(Dataset entries)
------------------------------------------------------------

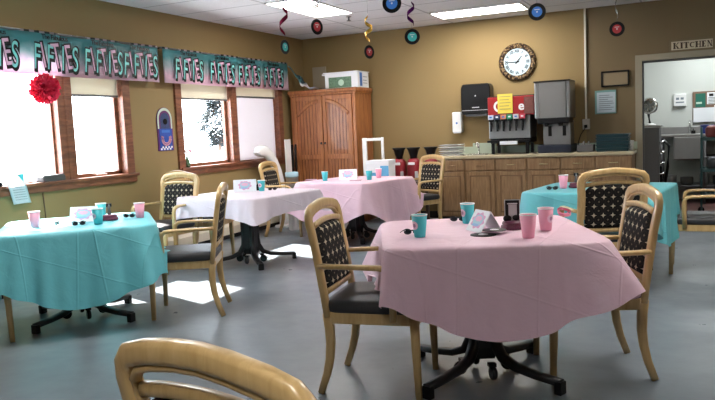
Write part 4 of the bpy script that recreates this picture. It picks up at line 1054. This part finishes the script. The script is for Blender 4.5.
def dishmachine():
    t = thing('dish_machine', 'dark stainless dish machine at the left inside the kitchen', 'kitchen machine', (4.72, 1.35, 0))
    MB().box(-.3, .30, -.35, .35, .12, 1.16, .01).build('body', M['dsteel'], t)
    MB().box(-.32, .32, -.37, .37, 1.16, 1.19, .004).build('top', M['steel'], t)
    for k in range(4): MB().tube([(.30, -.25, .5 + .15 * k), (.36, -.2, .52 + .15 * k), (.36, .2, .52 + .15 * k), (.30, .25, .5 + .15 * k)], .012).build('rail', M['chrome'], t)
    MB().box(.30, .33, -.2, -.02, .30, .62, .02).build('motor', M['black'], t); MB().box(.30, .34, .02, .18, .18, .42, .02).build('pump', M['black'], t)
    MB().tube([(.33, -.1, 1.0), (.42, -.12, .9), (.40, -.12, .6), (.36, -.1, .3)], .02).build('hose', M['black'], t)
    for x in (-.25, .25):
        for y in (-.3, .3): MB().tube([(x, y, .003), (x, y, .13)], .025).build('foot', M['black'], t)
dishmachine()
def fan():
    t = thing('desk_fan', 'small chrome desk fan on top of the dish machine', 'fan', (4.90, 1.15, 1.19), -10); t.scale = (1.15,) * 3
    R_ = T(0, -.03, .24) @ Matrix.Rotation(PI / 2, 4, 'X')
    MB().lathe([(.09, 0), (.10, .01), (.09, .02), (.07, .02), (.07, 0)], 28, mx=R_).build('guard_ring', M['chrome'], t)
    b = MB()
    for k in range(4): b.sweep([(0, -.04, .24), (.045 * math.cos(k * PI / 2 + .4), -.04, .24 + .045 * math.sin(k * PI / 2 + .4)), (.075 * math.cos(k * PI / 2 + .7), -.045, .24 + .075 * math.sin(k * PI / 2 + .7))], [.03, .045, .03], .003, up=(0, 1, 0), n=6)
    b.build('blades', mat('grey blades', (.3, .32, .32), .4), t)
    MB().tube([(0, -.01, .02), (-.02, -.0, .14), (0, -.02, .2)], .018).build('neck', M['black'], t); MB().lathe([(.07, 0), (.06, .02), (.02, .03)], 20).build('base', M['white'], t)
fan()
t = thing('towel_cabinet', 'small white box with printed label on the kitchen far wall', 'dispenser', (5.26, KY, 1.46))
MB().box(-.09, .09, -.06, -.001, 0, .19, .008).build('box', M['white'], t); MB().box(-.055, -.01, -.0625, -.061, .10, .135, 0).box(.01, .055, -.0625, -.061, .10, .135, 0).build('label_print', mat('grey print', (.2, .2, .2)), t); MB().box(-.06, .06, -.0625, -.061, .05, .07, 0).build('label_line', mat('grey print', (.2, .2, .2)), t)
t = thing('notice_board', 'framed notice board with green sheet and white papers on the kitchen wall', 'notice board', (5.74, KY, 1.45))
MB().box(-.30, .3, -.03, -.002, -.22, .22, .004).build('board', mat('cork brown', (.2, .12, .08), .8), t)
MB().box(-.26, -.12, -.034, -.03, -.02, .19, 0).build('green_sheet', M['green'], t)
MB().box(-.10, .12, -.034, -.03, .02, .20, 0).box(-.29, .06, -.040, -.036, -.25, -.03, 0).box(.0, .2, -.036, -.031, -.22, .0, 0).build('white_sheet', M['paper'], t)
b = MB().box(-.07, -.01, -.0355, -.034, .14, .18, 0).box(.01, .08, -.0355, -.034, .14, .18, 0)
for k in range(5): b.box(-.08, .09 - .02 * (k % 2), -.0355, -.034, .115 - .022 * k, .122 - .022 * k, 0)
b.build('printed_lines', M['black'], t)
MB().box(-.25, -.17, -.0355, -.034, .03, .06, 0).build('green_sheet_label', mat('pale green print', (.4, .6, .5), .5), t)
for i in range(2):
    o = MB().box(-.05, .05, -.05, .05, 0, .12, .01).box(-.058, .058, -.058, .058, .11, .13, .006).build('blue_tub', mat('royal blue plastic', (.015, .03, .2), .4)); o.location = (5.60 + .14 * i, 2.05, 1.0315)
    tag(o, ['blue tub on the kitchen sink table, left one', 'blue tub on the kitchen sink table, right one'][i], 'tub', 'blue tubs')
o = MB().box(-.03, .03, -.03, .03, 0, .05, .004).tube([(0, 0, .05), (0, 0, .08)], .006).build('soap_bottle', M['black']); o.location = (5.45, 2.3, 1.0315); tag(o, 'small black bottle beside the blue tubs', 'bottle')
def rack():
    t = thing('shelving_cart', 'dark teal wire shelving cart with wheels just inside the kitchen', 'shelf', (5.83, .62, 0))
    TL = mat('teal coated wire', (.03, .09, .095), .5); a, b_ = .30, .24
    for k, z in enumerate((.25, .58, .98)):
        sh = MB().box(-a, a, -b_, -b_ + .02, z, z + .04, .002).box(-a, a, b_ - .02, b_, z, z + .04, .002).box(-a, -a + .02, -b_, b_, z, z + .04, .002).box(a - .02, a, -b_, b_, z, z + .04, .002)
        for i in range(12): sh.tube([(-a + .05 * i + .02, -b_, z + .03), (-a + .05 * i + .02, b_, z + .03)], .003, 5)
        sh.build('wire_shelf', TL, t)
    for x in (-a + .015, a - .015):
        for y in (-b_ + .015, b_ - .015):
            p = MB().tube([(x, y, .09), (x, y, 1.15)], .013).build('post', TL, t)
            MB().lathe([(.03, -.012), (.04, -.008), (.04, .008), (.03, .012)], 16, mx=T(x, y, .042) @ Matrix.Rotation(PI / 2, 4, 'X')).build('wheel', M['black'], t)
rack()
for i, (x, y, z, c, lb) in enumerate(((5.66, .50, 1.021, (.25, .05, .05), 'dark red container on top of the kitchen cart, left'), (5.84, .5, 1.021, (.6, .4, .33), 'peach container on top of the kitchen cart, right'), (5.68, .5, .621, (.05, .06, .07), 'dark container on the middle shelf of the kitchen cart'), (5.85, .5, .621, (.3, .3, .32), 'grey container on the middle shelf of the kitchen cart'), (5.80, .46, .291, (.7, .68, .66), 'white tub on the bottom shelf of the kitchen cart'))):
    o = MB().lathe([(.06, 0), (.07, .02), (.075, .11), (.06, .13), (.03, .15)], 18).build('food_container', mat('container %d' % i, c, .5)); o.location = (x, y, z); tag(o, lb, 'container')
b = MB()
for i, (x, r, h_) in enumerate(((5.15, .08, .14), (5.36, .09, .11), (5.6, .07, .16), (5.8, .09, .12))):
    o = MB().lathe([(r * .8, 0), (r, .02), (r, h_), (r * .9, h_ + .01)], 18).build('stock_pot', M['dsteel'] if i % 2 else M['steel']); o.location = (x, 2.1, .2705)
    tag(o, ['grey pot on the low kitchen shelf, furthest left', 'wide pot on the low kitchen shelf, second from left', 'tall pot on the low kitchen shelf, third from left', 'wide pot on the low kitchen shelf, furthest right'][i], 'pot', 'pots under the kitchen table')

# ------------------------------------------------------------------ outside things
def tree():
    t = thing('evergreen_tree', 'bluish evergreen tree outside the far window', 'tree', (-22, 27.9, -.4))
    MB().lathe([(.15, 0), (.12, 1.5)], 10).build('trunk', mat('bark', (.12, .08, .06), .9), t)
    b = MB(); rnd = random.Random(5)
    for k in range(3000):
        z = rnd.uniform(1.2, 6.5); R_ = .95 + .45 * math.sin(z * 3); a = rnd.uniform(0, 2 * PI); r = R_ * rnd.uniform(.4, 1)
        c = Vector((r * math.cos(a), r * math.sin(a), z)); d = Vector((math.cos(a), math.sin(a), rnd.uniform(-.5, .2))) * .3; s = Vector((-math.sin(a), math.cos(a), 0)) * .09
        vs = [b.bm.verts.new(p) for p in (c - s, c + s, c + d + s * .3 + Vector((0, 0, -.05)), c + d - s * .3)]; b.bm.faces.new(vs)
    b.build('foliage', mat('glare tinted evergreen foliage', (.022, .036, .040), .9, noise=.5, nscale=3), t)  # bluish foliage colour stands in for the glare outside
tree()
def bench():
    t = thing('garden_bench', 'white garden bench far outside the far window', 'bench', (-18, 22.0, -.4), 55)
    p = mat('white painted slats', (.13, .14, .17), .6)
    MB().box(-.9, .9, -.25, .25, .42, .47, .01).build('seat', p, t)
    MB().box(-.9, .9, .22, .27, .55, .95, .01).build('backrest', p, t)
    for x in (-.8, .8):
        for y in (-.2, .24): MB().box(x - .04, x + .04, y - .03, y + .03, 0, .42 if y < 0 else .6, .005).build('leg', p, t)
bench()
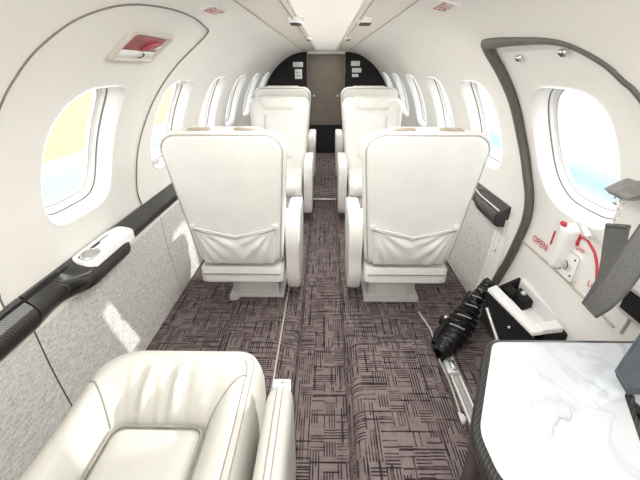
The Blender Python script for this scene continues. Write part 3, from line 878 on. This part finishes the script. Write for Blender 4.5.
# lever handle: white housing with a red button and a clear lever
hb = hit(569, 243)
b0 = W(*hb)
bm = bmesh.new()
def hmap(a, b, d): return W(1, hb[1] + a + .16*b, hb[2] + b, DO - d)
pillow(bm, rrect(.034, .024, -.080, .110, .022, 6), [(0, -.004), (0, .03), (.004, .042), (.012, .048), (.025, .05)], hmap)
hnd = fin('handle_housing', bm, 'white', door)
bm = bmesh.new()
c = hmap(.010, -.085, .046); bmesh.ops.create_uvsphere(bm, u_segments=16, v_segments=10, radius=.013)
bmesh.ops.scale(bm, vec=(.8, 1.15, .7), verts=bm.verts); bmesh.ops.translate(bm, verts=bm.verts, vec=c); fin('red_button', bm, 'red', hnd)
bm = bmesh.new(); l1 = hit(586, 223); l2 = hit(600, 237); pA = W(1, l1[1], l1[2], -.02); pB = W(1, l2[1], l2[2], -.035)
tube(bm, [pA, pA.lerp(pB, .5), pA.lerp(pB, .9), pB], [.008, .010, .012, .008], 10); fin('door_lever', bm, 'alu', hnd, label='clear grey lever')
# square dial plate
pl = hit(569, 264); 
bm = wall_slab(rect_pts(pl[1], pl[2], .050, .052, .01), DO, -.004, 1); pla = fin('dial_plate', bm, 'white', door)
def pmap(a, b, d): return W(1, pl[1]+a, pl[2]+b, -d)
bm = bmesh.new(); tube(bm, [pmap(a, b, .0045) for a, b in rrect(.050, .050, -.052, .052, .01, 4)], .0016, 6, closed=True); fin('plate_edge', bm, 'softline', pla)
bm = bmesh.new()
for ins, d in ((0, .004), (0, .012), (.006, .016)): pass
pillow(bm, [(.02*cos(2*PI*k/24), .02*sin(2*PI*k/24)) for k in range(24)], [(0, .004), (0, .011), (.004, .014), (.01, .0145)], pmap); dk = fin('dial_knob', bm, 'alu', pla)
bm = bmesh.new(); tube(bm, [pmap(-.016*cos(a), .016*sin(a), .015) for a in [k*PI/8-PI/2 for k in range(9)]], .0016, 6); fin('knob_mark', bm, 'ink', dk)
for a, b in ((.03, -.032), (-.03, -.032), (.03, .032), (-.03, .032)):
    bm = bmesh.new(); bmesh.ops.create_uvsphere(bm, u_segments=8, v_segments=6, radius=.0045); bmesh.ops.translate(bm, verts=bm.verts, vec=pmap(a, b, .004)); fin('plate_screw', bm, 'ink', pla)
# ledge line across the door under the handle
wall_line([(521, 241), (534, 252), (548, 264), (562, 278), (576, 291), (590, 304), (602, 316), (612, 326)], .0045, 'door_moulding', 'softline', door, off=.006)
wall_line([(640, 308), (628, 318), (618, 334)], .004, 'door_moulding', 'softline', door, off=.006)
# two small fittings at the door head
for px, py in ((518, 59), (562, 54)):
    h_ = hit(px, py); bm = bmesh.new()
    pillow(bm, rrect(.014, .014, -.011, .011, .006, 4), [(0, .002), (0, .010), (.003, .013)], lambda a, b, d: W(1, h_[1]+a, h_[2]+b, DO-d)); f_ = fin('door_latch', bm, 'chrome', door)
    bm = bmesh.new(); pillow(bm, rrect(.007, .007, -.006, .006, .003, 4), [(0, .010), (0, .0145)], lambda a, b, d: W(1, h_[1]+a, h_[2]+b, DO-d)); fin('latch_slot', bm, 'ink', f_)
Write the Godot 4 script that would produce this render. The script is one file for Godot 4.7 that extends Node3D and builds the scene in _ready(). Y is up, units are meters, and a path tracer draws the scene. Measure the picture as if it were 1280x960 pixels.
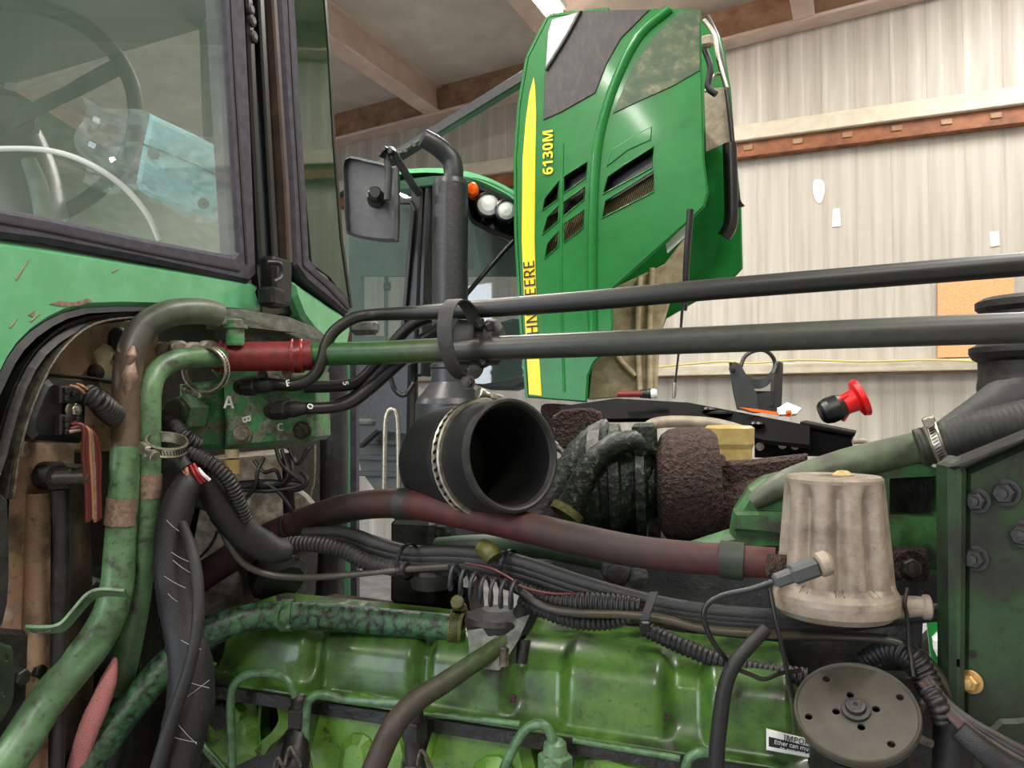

------------------------------------------------------------

◆ What you have to do: Which lines include "that"? Copy each of them out.

◆ The response:
Write part 4 of the bpy script that recreates this picture. It picks up at line 1054. This part finishes the script. The script is for Blender 4.5.
Write the Godot 4 script that would produce this render. The script is one file for Godot 4.7 that extends Node3D and builds the scene in _ready(). Y is up, units are meters, and a path tracer draws the scene. Measure the picture as if it were 1280x960 pixels.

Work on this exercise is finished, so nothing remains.